Columbus Day: Mayor invites actors. Some Italian American leaders object.


NEW YORK — It's a case of life imitating HBO.

When New York Mayor Michael R. Bloomberg invited two stars from "The Sopranos" to march with him in next week's Columbus Day Parade, he thought he was simply saluting two well-known New Yorkers--Lorraine Bracco and Dominic Chianese--who have done important volunteer work for the city.

But he stirred up angry opposition Wednesday from Italian American leaders, who said the show glorifies violent New Jersey mobsters and conveys the false impression that all Italian Americans are criminals.

"This is not the mayor's parade," said Larry Auriana, president of the Columbus Citizens Foundation, which helps organize the event and has vetoed requests to include other members of the hit HBO show in the parade. "The show stereotypes the Italo American family in the worst way."

Others said the mere presence of Bracco and Chianese would somehow taint Monday's festivities and besmirch the dignity of the Columbus Day Parade. Bracco plays Dr. Jennifer Melfi, a psychiatrist helping mob boss Tony Soprano cope with stress. Chianese plays Tony's aging but feisty Uncle Junior, a North Jersey mobster facing charges.

Bloomberg, who also invited New York Yankee manager Joe Torre and city Fire Commissioner Nicholas Scoppetta to march with him, tried to downplay the furor, saying: "I didn't invite them [Bracco and Chianese] as members of 'The Sopranos.' I didn't invite any other members of 'The Sopranos' cast.
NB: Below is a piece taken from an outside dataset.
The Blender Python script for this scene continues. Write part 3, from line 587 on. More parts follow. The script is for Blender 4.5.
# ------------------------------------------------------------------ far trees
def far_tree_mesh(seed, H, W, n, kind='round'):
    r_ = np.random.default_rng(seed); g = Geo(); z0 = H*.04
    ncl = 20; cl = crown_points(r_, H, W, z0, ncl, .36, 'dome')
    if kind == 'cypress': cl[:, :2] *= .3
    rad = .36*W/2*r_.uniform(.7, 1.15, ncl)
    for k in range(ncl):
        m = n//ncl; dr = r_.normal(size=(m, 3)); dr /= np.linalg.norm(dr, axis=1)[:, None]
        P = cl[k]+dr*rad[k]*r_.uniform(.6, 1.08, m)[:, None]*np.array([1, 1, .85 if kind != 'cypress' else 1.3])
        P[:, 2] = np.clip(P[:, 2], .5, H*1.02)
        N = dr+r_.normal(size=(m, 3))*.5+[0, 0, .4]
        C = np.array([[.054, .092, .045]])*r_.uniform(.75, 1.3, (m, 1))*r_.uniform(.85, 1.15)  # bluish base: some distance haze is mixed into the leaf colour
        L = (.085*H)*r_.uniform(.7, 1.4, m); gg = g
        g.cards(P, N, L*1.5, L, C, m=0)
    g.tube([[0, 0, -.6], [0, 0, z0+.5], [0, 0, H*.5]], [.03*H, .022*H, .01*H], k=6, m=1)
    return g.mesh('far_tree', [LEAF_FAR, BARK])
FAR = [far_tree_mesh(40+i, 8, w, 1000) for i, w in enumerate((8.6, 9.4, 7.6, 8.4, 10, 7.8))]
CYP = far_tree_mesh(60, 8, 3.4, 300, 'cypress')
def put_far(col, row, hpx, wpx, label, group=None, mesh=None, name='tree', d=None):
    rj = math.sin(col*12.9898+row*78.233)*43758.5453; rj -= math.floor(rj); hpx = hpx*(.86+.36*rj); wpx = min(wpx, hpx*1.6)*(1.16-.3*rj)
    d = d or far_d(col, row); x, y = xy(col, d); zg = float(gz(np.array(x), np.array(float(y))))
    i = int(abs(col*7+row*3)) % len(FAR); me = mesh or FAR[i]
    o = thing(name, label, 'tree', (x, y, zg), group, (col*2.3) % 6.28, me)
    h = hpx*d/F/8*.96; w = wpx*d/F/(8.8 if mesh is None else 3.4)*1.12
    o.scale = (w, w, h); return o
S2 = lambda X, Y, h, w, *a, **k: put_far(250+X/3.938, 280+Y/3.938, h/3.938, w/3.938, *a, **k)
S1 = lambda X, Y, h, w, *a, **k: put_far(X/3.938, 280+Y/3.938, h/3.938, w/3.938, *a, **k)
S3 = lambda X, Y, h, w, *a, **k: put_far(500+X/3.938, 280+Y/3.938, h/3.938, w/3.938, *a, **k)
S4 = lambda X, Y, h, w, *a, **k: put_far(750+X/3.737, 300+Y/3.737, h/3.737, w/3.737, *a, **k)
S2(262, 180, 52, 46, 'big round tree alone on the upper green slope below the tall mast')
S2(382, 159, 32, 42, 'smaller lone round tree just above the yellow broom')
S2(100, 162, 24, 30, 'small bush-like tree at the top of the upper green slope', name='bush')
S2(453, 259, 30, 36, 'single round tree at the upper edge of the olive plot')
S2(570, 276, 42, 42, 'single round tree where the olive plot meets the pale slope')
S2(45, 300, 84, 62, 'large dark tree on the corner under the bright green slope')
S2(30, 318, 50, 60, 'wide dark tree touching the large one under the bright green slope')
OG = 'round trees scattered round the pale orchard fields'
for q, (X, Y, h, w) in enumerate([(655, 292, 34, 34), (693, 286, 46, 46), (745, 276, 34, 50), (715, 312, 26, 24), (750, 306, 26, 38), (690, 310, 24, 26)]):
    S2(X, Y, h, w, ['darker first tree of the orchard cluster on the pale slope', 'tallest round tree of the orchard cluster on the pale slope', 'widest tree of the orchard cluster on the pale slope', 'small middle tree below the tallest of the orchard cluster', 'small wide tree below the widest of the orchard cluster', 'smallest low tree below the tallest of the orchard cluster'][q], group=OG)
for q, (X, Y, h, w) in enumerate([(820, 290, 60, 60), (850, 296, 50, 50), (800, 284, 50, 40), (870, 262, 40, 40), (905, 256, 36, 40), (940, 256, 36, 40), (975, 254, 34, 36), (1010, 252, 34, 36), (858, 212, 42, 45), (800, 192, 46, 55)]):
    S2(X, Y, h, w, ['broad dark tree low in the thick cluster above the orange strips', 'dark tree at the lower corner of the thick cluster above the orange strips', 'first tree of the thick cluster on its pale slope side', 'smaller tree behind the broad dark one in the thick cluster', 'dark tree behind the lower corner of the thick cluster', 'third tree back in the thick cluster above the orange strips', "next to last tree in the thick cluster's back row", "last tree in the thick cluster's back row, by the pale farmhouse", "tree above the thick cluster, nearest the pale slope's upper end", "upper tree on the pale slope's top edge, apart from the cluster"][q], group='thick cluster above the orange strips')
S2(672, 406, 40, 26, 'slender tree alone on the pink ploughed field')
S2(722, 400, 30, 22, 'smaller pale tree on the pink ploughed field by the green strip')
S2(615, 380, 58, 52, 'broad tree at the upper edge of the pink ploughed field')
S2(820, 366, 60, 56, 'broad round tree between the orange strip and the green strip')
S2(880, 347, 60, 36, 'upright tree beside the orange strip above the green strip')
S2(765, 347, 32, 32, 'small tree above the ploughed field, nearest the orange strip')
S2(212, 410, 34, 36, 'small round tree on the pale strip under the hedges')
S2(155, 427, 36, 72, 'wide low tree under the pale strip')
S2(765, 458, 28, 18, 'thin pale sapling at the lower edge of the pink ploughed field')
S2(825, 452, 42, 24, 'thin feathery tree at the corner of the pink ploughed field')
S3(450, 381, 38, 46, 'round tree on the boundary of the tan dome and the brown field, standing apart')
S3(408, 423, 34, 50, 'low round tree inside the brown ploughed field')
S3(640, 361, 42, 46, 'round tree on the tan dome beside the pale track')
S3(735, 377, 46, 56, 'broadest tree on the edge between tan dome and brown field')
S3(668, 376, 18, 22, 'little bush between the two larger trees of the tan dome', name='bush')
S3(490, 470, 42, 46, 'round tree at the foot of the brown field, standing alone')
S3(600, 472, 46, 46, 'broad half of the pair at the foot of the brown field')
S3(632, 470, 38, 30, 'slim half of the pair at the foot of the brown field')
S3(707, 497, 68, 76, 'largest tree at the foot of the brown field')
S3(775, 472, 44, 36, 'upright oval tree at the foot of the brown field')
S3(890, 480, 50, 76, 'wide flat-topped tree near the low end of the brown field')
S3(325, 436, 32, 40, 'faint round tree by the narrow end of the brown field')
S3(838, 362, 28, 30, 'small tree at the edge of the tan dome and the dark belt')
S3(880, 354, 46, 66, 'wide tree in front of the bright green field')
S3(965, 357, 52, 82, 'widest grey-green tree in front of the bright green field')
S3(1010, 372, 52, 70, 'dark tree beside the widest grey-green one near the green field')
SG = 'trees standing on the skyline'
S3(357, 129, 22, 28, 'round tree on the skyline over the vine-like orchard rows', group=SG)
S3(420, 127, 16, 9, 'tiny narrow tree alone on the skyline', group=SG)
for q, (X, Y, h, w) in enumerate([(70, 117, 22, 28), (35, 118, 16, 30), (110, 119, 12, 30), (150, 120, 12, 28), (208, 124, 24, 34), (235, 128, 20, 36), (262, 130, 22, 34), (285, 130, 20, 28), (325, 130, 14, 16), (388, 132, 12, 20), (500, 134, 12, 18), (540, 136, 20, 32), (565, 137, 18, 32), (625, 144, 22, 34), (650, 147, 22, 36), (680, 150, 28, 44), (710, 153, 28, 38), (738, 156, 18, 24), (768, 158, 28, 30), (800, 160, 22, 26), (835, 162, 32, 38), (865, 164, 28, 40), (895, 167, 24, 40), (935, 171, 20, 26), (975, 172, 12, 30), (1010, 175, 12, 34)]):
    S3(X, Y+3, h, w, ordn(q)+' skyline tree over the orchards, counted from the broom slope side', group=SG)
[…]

These are two nice people who have gone out of their way to help the city."

Bracco has been a spokeswoman on city environmental issues, and Chianese has taped public service announcements for tourism, the mayor noted.

"I apologize if anyone's offended," Bloomberg added. "If you are offended, don't wave back when they wave to you."
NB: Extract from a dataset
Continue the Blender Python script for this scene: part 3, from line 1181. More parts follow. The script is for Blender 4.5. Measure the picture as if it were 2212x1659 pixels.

Bracco tried to rise above the fray, saying through an HBO spokeswoman: "I am glad the mayor has acknowledged me as a successful Italian American actress. As a native New Yorker and activist, it is a privilege to march next to the mayor."

Chianese said he, too, was honored and planned to attend the parade, which begins at 42nd Street and marches up Fifth Avenue in Manhattan to Columbus Circle. Thousands of New Yorkers typically line the route.

The dispute is an old argument that goes back to the release of "The Godfather," "GoodFellas" and other critically praised movies about the mob: Are these films great art or ethnically offensive moneymakers?

For "Sopranos" aficionados there's added irony. In a recent episode, Tony Soprano's crew members become incensed when they learn that a Native American group plans to disrupt the Columbus Day parade, on the grounds that Columbus was a genocidal maniac.

"This is anti-Italian American discrimination," muttered one character, infuriated by such allegations. "We have to protect our honor."

William Fugazy, president of the Coalition of Italo-American Assns., called the inclusion of Bracco and Chianese a disgrace, noting that Columbus Day is a sacred occasion for Italian Americans. "Our parade is about heritage and pride," he said. " 'The Sopranos' haven't done much for heritage and pride in our community."

Others might disagree, saying the New Jersey-centered show has--in a bizarre way--boosted the pride of many state residents. And how do you explain the brisk sales in "Sopranos" T-shirts at last month's San Gennaro Festival in New York, the nation's largest Italian American street fair?

As Tony Soprano might say, "Whaddyagonnado?"